Conjectures and Refutations: The Growth of Scientific Knowledge
Popper's central claim: what makes a theory scientific is not that it can be confirmed but that it can be refuted, and the growth of knowledge happens through bold conjectures followed by serious attempts to disprove them.
The book collects essays that build this argument across science, politics and philosophy, with characteristic clarity and combativeness.
For product direction the falsificationist habit is directly useful — most product hypotheses are stated in a form that cannot fail, which is precisely why they produce no learning.
Read alongside Kuhn for the sociological counterpoint and Merton for the institutional conditions that make refutation possible.
Popper writes with unusual force; the essays on demarcation and on the sources of knowledge are the essential ones.
Central argument
Popper argues that the defining characteristic of scientific knowledge is falsifiability: a theory earns scientific status not by accumulating confirming evidence but by making bold, specific predictions that could in principle be proven wrong. Knowledge grows through a cycle of conjecture and refutation — proposing daring hypotheses and then subjecting them to the most serious attempts at disproof possible. Across essays spanning natural science, political philosophy, and epistemology, Popper defends this demarcation criterion against both inductivism and dogmatic rationalism, insisting that the willingness to be wrong is what separates genuine inquiry from pseudo-knowledge.
Critique
Popper's account is largely normative — it describes how science ought to proceed — but underestimates the sociological and institutional conditions required for refutation to actually happen. As Kuhn's contemporaneous work showed, scientific communities routinely protect core theories from falsification through auxiliary hypotheses and paradigm loyalty, meaning Popper's falsificationist ideal functions poorly as a descriptive theory of how knowledge actually advances.
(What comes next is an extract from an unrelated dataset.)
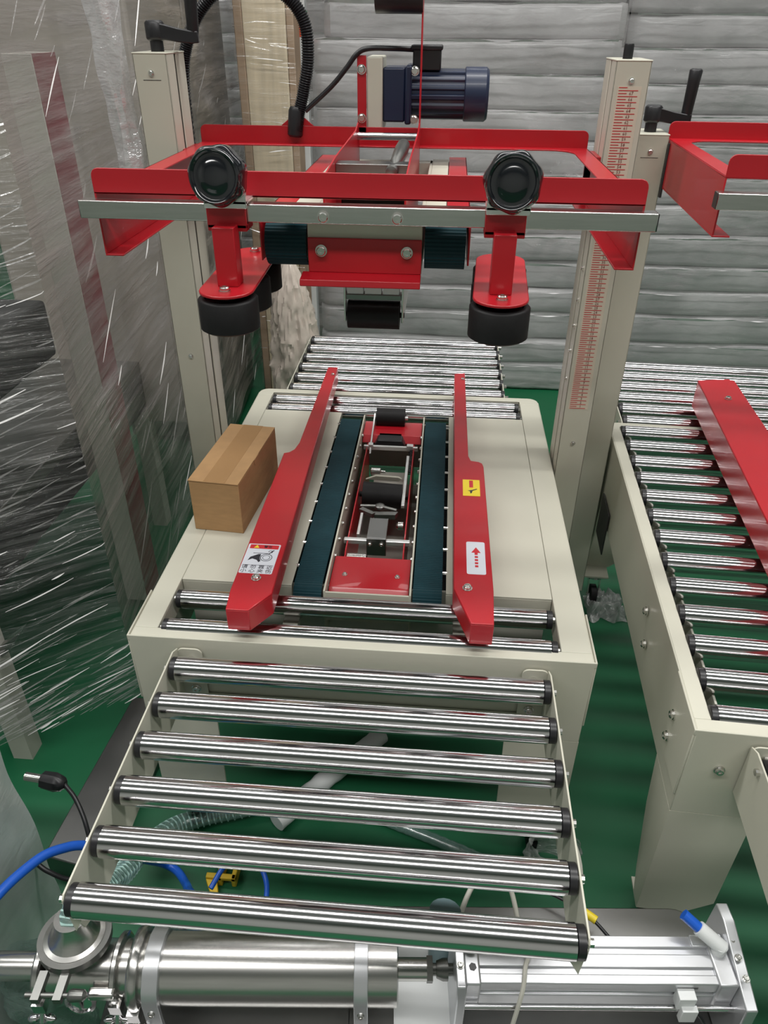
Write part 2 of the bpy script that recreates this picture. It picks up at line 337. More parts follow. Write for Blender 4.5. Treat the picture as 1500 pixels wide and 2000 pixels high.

There is also a tension in applying falsifiability as a sharp demarcation criterion: many productive research programmes, and most real product hypotheses, are clusters of assumptions where it is genuinely unclear which element a failed test has refuted.
Why it matters for product
The curator's observation that most product hypotheses are framed unfalsifiably is the direct operational problem: if a success metric can be reinterpreted after the fact or a launch can always be explained away, the team is running rituals rather than experiments and accumulating no durable learning. Applying Popper forces product leaders to specify in advance what result would cause them to abandon a bet — a discipline that sharpens roadmap prioritisation and prevents the sunk-cost reasoning that keeps dead initiatives alive. It also has consequences for team culture: a falsificationist environment requires psychological safety to report disconfirming results honestly, which is an organisational design challenge as much as a methodological one.